Caro Emerald, Gig Review. Philharmonic Hall, Liverpool.

Liverpool Sound and Vision Rating * * * * *

Caro Emerald’s 2013 album, The Shocking Miss Emerald, has set more than a tone for music in the second decade in the 21st Century, it has set a bar that matches the intensity and atmosphere that Kate Bush in the 70s, Madonna in the 80s and Tori Amos in the 90s managed to frame and capture with their pivotal albums. As she came on stage for the first time in Liverpool, the mystique, the allure and the talent followed her, the voice captivated the audience completely and the music enveloped all like a comfortable and much loved blanket.

The Philharmonic Hall is used to great nights, it has more than luxuriated and revelled in some totally amazing phenomenal evenings of great work but in Ms. Emerald and her superb band, the audience were transported back to the heady days of the Manhattan Jazz cafes in which W. H. Auden would have found enthralling. It is not such a big leap in the imagination to feel that sense of history flow through Caro Emerald’s songs, the smell of rich and pungent tobacco, the customers fascinated by the sights and sounds and Ms Emerald in all her finery being the toast of Pre-War New York. Thankfully Ms. Emerald very much belongs to the 21st Century and whilst the music has an abiding memory of the past, the rich delicate nature of songs such as One Day, the brilliant Black Valentine, the outrageously divine Pack up the Louie, Liquid Lunch, the gender blurring but lyrically superb Coming Back as a Man, The Other Woman, The Lipstick On His Collar and You Don’t Love Me were delivered with such gracious but also high tempo agility.

It’s not that often a performer on stage at the Philharmonic Hall gets two roses presented to them whilst they are singing to a packed crowd. However, for two enamoured fans, the roses they carried to the stage were readily accepted with a smile large enough to melt snow. If it meant something to Ms. Emerald then to the audience it showed the absolute joy of hosting a woman who makes Jazz sound fresh and exciting.

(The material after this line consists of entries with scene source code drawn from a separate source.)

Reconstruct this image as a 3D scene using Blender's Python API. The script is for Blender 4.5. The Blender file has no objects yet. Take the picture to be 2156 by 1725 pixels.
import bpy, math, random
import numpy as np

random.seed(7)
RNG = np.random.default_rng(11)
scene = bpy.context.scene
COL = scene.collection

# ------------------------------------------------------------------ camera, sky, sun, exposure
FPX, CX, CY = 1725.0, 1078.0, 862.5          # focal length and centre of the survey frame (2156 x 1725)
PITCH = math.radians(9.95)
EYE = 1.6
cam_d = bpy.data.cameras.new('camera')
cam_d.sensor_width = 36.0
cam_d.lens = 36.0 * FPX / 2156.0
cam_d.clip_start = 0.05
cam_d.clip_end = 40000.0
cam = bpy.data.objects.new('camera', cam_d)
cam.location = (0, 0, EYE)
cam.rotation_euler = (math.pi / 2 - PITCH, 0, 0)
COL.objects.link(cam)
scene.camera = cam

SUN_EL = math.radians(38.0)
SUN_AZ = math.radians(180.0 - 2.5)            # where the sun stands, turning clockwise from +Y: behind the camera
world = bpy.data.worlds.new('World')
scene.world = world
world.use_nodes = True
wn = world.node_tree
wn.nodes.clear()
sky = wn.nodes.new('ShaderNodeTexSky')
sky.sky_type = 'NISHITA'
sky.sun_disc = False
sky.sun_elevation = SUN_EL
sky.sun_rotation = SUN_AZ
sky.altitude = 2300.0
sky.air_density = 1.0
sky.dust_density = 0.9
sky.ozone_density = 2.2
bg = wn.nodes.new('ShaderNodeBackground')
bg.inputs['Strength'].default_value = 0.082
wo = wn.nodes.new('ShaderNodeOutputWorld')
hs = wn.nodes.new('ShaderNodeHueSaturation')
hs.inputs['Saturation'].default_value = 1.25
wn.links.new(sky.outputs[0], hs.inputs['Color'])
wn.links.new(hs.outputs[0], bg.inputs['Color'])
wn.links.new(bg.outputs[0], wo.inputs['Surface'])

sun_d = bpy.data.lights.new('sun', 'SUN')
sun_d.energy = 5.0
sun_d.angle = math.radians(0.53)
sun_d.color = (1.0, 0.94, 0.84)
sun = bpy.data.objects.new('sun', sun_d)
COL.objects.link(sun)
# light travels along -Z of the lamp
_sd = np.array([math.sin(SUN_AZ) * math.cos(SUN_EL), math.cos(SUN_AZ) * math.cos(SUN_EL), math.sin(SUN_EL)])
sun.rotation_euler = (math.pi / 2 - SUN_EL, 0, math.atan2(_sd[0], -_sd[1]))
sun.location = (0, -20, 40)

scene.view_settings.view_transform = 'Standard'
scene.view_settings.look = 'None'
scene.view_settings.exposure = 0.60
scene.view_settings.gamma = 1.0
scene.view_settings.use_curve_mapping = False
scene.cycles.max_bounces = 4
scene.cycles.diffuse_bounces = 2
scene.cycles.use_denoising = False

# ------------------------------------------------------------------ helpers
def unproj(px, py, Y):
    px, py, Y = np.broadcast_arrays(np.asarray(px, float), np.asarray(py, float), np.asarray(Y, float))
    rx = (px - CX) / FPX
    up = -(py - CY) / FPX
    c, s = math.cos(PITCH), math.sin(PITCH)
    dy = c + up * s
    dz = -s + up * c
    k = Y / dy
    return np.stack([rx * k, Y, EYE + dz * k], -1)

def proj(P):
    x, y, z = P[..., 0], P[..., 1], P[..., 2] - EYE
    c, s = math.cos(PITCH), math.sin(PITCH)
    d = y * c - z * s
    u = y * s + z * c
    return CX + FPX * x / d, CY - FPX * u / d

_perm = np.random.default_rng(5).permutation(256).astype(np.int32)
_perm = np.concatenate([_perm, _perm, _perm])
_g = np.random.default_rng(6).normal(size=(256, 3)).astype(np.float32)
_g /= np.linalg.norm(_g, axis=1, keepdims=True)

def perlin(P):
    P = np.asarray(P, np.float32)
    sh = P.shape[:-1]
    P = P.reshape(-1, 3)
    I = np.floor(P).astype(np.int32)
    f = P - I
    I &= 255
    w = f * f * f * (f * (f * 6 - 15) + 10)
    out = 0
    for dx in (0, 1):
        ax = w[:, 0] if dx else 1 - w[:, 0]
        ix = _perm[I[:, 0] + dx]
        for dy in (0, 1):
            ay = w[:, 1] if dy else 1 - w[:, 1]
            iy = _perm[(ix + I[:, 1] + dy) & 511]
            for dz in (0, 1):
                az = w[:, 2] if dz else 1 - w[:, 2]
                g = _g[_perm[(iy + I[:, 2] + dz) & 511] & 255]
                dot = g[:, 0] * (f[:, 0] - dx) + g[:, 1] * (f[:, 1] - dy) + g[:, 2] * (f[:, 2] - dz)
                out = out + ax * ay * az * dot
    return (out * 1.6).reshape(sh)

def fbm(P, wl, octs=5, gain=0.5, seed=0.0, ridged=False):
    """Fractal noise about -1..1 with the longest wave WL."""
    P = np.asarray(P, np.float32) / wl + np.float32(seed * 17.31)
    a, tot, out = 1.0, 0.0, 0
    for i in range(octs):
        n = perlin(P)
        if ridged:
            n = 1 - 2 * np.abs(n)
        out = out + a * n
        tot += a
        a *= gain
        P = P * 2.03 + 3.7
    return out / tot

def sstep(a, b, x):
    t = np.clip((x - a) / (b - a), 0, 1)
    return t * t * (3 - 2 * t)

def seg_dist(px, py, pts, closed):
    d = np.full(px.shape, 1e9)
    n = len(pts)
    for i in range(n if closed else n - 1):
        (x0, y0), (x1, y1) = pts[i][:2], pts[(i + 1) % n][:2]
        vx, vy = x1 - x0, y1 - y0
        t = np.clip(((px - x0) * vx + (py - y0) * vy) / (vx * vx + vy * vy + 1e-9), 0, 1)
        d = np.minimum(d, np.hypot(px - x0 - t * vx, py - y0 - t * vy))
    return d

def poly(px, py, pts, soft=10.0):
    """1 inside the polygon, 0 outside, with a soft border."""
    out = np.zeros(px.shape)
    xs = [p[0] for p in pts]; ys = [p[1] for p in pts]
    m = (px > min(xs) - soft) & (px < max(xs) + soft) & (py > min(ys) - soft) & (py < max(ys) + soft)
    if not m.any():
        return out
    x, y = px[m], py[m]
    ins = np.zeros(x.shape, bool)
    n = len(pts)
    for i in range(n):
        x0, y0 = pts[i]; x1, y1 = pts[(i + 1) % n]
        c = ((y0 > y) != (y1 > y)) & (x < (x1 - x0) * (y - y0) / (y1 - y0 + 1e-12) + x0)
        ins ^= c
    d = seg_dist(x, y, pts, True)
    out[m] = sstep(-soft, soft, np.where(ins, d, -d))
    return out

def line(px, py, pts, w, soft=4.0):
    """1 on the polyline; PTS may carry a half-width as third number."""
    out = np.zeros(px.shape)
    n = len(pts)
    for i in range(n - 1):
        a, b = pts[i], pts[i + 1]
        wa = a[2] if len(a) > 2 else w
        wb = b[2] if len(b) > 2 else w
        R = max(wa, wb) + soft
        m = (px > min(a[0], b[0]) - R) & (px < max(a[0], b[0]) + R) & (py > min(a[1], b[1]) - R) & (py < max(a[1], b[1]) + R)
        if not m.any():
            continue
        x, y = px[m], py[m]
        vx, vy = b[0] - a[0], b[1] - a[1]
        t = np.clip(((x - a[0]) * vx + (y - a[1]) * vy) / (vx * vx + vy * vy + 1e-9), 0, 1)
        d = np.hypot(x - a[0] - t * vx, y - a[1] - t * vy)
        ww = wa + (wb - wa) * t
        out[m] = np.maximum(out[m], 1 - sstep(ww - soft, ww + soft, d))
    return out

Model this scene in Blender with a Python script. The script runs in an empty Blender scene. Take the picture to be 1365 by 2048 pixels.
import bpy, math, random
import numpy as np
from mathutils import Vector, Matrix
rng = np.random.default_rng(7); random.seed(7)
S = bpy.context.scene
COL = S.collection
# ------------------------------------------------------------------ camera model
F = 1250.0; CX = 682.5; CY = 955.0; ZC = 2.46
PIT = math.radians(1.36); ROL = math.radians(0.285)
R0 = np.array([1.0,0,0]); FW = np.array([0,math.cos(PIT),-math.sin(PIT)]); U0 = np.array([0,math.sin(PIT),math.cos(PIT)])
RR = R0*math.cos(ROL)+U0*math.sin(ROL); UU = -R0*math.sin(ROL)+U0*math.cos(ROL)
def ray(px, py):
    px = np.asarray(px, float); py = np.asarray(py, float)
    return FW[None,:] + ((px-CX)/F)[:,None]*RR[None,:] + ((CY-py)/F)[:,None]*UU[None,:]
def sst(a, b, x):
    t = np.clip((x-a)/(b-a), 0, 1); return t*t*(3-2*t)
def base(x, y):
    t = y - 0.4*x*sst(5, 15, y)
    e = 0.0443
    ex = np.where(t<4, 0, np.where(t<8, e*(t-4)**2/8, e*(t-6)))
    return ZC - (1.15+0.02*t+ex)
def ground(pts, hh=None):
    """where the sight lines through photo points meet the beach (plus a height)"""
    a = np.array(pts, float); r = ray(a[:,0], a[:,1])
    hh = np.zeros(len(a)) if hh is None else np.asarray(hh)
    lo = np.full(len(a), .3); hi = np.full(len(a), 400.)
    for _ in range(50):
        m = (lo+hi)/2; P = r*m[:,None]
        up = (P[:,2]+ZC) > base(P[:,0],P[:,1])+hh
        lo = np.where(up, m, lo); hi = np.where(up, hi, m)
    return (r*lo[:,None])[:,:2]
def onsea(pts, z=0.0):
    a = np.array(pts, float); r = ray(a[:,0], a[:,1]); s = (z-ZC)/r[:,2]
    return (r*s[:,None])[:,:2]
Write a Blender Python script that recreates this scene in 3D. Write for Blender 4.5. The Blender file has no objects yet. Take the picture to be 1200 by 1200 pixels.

One of the finest ever albums by a female vocalist, has now been followed up by one of the premium performances you are likely to catch in your life time. The imagery and thought that this young lady from The Netherlands manages to present through her smoky and devastatingly bountiful lyrics and fantastic music arrangements, especially that of her brass section, is enough to suggest that for the long term, Caro Emerald is a jewel oo a performer to carry music forward in a newer, perhaps exhilarating direction.

Ian D. Hall

Audiences in the North-West won’t have to long to wait till Caro Emerald comes around again as her 2014 tour has been announced and fans will be able to catch her sizzling performance on March 20th at the Manchester Phones 4U Arena.